Bend’s Urban Growth Boundary problem is gaining urgency as optimism mounts that Central Oregon’s real estate market is on the mend.

Earlier this week at the 2013 Real Estate Forecast Breakfast in Bend, experts reported positive signs that Central Oregon’s market is on the upswing. That follows numerous indicators in recent months of improvements in the housing market.

The city, however, wants to wait until June 2017 to fix problems the state found in the city’s 2010 plan to expand its UGB. Under Oregon law, development is not permitted beyond the UGB, a border surrounding the city. Cities must prove the need for new boundaries to accommodate anticipated growth.

The state Land Conservation and Development Commission may decide as early as today if it will grant that extension from the current deadline, now only weeks away on May 2.

The city says it needs time to solve problems in water and sewer infrastructure before tackling the complex issues involved in its UGB. Those issues are “fundamental building blocks” for the city’s expansion, according to the letter City Manager Erik King wrote to the state. The letter also says failure to address those utility issues could harm residential and job growth as the economy recovers.

We have no disagreement with that. The problem is that failure to address the UGB could also harm the recovery if there’s a shortage of land needed for development within the UGB.
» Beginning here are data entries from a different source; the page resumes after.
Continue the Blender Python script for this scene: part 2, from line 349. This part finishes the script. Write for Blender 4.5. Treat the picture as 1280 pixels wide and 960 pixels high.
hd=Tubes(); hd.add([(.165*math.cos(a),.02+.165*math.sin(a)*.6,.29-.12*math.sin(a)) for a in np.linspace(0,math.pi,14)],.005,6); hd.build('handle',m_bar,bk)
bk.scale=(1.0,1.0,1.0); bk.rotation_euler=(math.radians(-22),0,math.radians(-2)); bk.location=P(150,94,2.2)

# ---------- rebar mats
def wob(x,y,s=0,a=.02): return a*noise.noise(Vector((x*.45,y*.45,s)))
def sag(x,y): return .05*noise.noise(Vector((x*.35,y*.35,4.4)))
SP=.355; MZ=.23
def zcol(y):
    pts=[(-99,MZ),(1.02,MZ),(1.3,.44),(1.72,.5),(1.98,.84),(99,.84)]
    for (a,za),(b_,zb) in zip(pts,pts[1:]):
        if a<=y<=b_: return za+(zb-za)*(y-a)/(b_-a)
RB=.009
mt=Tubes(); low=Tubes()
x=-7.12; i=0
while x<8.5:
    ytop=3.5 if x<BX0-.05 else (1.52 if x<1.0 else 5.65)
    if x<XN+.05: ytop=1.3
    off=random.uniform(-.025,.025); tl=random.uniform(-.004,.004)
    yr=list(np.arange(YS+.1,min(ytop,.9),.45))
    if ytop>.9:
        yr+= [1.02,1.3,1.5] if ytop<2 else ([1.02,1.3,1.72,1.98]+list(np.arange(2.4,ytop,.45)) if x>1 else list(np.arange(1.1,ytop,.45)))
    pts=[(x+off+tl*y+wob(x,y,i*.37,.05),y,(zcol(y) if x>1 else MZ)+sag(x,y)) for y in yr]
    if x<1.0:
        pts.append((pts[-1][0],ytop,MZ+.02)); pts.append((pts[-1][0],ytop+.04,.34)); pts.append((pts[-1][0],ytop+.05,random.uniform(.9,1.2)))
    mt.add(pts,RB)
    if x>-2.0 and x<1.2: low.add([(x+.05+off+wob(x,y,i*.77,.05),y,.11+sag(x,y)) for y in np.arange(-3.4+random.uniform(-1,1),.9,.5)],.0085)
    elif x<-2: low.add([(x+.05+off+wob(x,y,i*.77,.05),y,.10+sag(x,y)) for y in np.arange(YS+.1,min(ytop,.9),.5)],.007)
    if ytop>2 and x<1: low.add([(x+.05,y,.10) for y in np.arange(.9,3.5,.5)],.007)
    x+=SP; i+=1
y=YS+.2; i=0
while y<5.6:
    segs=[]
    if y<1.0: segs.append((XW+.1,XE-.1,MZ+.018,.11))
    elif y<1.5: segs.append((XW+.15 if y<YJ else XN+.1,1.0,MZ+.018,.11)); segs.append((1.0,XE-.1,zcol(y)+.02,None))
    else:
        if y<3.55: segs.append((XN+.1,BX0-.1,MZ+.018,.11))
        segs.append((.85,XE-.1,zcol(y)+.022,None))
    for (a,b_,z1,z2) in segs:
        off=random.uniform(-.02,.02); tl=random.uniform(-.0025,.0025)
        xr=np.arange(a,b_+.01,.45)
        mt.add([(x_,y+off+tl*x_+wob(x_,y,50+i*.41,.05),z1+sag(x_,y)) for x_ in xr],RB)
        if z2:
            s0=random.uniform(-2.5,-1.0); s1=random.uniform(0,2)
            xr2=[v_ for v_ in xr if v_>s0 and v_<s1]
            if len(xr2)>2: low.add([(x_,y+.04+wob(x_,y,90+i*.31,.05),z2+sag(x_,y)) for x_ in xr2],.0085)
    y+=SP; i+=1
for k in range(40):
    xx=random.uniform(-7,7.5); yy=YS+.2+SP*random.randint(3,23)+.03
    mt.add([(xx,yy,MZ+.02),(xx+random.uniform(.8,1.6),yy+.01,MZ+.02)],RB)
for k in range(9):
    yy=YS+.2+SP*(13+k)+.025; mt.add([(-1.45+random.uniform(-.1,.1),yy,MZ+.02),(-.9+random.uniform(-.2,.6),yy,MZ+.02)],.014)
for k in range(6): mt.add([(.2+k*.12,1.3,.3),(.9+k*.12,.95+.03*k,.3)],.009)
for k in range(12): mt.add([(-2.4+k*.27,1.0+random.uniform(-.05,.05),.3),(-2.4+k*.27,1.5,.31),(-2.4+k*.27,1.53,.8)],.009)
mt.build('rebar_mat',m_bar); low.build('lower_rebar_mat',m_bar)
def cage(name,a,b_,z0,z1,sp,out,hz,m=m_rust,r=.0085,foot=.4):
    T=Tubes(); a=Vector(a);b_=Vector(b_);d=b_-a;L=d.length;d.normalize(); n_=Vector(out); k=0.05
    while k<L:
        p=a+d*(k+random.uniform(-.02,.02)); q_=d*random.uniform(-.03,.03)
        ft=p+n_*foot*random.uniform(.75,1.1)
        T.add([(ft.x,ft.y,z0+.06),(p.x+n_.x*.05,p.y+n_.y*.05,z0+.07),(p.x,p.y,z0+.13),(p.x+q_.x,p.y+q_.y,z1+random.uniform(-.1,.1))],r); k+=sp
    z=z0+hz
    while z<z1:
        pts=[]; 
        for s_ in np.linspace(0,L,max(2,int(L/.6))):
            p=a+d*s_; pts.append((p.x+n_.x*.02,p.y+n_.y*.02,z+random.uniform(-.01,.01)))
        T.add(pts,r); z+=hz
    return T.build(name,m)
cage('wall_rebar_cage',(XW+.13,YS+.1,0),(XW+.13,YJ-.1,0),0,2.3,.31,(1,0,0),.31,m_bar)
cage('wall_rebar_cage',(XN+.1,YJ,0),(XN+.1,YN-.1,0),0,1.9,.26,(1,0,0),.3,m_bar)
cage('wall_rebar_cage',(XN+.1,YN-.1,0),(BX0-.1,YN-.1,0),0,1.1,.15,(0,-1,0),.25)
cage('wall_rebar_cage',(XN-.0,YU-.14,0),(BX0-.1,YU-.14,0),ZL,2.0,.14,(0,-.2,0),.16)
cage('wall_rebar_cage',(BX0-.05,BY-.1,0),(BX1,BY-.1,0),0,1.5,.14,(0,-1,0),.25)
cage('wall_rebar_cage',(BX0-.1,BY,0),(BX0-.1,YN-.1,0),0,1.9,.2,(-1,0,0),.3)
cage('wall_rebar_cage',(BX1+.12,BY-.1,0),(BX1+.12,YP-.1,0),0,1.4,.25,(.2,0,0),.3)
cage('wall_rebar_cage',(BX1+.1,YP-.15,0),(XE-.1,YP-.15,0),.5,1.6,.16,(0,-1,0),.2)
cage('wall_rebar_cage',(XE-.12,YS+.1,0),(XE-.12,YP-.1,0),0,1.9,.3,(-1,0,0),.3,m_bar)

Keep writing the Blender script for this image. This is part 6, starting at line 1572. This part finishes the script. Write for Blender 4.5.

Given how slowly the UGB expansion process has proceeded so far, it’s not hard to see the city getting to that point if it has a deadline set four years out. Although we’re anxious to see prices recover their recession losses, an artificially short supply of land could force prices artificially high, creating a new and volatile housing bubble and risking damage to the recovering economy.

The city does need time to resolve water and sewer issues that would underlie a UGB expansion, but four years is too long to start the next round in this difficult process.